EXERCISE DESCRIPTION: Reproduce exactly the opening lines of the listing, stopping after the line that contains "import meshkit" and including it.

MATERIAL:
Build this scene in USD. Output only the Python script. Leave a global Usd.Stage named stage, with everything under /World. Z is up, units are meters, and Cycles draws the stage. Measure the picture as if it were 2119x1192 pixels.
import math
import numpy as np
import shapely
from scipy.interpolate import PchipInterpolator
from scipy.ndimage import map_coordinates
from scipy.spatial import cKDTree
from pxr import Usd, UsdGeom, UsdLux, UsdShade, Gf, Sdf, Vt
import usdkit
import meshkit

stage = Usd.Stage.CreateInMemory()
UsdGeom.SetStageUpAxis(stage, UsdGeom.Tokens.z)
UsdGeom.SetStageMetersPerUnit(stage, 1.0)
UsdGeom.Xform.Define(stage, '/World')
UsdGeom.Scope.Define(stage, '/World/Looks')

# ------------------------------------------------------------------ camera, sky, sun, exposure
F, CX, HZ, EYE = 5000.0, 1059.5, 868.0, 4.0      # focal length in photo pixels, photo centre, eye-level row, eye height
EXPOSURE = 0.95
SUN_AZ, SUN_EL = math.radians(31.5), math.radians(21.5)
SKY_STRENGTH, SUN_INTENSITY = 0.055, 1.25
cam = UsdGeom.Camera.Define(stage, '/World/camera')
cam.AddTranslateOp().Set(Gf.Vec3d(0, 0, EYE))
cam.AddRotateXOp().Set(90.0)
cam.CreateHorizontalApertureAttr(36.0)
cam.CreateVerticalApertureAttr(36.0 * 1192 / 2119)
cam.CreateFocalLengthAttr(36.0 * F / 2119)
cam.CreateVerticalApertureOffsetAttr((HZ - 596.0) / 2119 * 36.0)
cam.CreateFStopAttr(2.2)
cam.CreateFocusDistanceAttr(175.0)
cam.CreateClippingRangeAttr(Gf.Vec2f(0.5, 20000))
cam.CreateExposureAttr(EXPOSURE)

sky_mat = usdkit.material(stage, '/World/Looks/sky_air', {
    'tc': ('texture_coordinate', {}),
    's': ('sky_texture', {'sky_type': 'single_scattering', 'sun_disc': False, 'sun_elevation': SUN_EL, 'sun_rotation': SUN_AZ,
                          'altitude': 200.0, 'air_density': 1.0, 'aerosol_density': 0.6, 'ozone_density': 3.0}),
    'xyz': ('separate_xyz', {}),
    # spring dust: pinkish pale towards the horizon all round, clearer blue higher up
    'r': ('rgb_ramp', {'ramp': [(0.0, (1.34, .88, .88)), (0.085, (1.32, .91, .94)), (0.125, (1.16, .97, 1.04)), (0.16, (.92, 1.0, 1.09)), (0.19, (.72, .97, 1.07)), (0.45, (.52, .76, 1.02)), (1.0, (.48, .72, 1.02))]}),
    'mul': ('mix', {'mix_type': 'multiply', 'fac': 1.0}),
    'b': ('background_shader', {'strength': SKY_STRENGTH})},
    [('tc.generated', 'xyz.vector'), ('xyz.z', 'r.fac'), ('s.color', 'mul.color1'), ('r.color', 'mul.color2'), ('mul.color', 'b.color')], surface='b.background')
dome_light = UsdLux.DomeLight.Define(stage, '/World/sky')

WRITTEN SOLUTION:
Build this scene in USD. Output only the Python script. Leave a global Usd.Stage named stage, with everything under /World. Z is up, units are meters, and Cycles draws the stage. Measure the picture as if it were 2119x1192 pixels.
import math
import numpy as np
import shapely
from scipy.interpolate import PchipInterpolator
from scipy.ndimage import map_coordinates
from scipy.spatial import cKDTree
from pxr import Usd, UsdGeom, UsdLux, UsdShade, Gf, Sdf, Vt
import usdkit
import meshkit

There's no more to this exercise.